> **Given problem**:
Everything in the listing should be restated word for word.

> **Source data**:

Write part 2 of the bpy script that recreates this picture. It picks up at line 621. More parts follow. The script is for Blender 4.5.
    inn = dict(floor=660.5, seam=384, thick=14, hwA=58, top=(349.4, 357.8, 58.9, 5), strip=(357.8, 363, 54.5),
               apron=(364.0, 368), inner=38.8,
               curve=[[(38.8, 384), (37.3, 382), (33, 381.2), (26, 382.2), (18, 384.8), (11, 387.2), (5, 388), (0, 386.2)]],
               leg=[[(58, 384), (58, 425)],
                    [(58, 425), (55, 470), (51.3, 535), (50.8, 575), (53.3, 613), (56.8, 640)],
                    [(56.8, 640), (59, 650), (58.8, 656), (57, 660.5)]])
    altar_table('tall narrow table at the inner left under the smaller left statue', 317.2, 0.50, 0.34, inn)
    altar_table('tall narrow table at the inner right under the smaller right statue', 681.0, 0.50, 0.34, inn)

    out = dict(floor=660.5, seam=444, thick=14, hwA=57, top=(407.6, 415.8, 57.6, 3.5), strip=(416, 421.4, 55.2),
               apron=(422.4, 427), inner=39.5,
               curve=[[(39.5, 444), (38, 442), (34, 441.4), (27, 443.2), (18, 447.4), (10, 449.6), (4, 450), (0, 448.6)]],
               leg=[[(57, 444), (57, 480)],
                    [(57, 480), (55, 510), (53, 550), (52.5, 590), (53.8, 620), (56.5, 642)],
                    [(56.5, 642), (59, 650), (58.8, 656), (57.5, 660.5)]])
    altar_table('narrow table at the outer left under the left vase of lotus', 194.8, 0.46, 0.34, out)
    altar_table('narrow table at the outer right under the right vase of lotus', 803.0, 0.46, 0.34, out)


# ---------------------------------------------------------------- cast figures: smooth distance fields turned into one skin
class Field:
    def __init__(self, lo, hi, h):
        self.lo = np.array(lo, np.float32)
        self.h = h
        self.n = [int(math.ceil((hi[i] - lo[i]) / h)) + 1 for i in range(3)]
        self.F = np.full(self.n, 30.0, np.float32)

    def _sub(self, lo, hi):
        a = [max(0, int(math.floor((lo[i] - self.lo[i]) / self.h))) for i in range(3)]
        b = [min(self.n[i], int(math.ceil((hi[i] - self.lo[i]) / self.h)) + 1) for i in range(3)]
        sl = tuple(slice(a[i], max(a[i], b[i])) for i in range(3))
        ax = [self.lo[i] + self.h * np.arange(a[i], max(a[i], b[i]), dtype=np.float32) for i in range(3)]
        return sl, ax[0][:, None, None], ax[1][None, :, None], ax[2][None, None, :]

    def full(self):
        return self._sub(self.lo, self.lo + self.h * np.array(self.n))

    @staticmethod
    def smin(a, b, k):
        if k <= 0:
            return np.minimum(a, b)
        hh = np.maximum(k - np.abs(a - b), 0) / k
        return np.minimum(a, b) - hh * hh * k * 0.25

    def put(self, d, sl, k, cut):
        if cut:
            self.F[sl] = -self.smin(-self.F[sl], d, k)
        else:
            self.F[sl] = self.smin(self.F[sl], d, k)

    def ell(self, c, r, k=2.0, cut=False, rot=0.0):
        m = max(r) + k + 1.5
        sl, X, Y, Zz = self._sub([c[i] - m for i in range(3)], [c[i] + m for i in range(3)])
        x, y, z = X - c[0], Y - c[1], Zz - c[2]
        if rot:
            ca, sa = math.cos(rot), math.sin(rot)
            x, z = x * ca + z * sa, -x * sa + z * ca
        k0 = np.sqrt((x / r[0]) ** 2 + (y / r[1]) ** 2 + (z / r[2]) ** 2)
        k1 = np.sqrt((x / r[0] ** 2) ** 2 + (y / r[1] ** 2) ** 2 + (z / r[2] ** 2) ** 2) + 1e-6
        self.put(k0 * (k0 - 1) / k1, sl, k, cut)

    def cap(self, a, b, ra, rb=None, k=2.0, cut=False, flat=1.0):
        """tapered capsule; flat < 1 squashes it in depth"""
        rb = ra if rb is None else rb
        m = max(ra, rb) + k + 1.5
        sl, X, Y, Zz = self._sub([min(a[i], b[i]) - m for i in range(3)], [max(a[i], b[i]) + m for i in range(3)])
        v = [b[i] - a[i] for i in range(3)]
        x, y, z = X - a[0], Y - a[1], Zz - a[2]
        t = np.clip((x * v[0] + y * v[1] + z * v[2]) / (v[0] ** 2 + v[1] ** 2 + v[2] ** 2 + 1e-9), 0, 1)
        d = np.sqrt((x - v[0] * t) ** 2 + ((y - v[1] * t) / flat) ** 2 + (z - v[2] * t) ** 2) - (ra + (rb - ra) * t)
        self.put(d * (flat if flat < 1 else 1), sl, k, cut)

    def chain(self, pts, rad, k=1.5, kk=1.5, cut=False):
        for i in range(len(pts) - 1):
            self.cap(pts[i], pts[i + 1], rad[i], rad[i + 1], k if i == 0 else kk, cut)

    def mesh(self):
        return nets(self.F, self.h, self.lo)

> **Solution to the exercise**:
Write part 2 of the bpy script that recreates this picture. It picks up at line 621. More parts follow. The script is for Blender 4.5.
    inn = dict(floor=660.5, seam=384, thick=14, hwA=58, top=(349.4, 357.8, 58.9, 5), strip=(357.8, 363, 54.5),
               apron=(364.0, 368), inner=38.8,
               curve=[[(38.8, 384), (37.3, 382), (33, 381.2), (26, 382.2), (18, 384.8), (11, 387.2), (5, 388), (0, 386.2)]],
               leg=[[(58, 384), (58, 425)],
                    [(58, 425), (55, 470), (51.3, 535), (50.8, 575), (53.3, 613), (56.8, 640)],
                    [(56.8, 640), (59, 650), (58.8, 656), (57, 660.5)]])
    altar_table('tall narrow table at the inner left under the smaller left statue', 317.2, 0.50, 0.34, inn)
    altar_table('tall narrow table at the inner right under the smaller right statue', 681.0, 0.50, 0.34, inn)

    out = dict(floor=660.5, seam=444, thick=14, hwA=57, top=(407.6, 415.8, 57.6, 3.5), strip=(416, 421.4, 55.2),
               apron=(422.4, 427), inner=39.5,
               curve=[[(39.5, 444), (38, 442), (34, 441.4), (27, 443.2), (18, 447.4), (10, 449.6), (4, 450), (0, 448.6)]],
               leg=[[(57, 444), (57, 480)],
                    [(57, 480), (55, 510), (53, 550), (52.5, 590), (53.8, 620), (56.5, 642)],
                    [(56.5, 642), (59, 650), (58.8, 656), (57.5, 660.5)]])
    altar_table('narrow table at the outer left under the left vase of lotus', 194.8, 0.46, 0.34, out)
    altar_table('narrow table at the outer right under the right vase of lotus', 803.0, 0.46, 0.34, out)


# ---------------------------------------------------------------- cast figures: smooth distance fields turned into one skin
class Field:
    def __init__(self, lo, hi, h):
        self.lo = np.array(lo, np.float32)
        self.h = h
        self.n = [int(math.ceil((hi[i] - lo[i]) / h)) + 1 for i in range(3)]
        self.F = np.full(self.n, 30.0, np.float32)

    def _sub(self, lo, hi):
        a = [max(0, int(math.floor((lo[i] - self.lo[i]) / self.h))) for i in range(3)]
        b = [min(self.n[i], int(math.ceil((hi[i] - self.lo[i]) / self.h)) + 1) for i in range(3)]
        sl = tuple(slice(a[i], max(a[i], b[i])) for i in range(3))
        ax = [self.lo[i] + self.h * np.arange(a[i], max(a[i], b[i]), dtype=np.float32) for i in range(3)]
        return sl, ax[0][:, None, None], ax[1][None, :, None], ax[2][None, None, :]

    def full(self):
        return self._sub(self.lo, self.lo + self.h * np.array(self.n))

    @staticmethod
    def smin(a, b, k):
        if k <= 0:
            return np.minimum(a, b)
        hh = np.maximum(k - np.abs(a - b), 0) / k
        return np.minimum(a, b) - hh * hh * k * 0.25

    def put(self, d, sl, k, cut):
        if cut:
            self.F[sl] = -self.smin(-self.F[sl], d, k)
        else:
            self.F[sl] = self.smin(self.F[sl], d, k)

    def ell(self, c, r, k=2.0, cut=False, rot=0.0):
        m = max(r) + k + 1.5
        sl, X, Y, Zz = self._sub([c[i] - m for i in range(3)], [c[i] + m for i in range(3)])
        x, y, z = X - c[0], Y - c[1], Zz - c[2]
        if rot:
            ca, sa = math.cos(rot), math.sin(rot)
            x, z = x * ca + z * sa, -x * sa + z * ca
        k0 = np.sqrt((x / r[0]) ** 2 + (y / r[1]) ** 2 + (z / r[2]) ** 2)
        k1 = np.sqrt((x / r[0] ** 2) ** 2 + (y / r[1] ** 2) ** 2 + (z / r[2] ** 2) ** 2) + 1e-6
        self.put(k0 * (k0 - 1) / k1, sl, k, cut)

    def cap(self, a, b, ra, rb=None, k=2.0, cut=False, flat=1.0):
        """tapered capsule; flat < 1 squashes it in depth"""
        rb = ra if rb is None else rb
        m = max(ra, rb) + k + 1.5
        sl, X, Y, Zz = self._sub([min(a[i], b[i]) - m for i in range(3)], [max(a[i], b[i]) + m for i in range(3)])
        v = [b[i] - a[i] for i in range(3)]
        x, y, z = X - a[0], Y - a[1], Zz - a[2]
        t = np.clip((x * v[0] + y * v[1] + z * v[2]) / (v[0] ** 2 + v[1] ** 2 + v[2] ** 2 + 1e-9), 0, 1)
        d = np.sqrt((x - v[0] * t) ** 2 + ((y - v[1] * t) / flat) ** 2 + (z - v[2] * t) ** 2) - (ra + (rb - ra) * t)
        self.put(d * (flat if flat < 1 else 1), sl, k, cut)

    def chain(self, pts, rad, k=1.5, kk=1.5, cut=False):
        for i in range(len(pts) - 1):
            self.cap(pts[i], pts[i + 1], rad[i], rad[i + 1], k if i == 0 else kk, cut)

    def mesh(self):
        return nets(self.F, self.h, self.lo)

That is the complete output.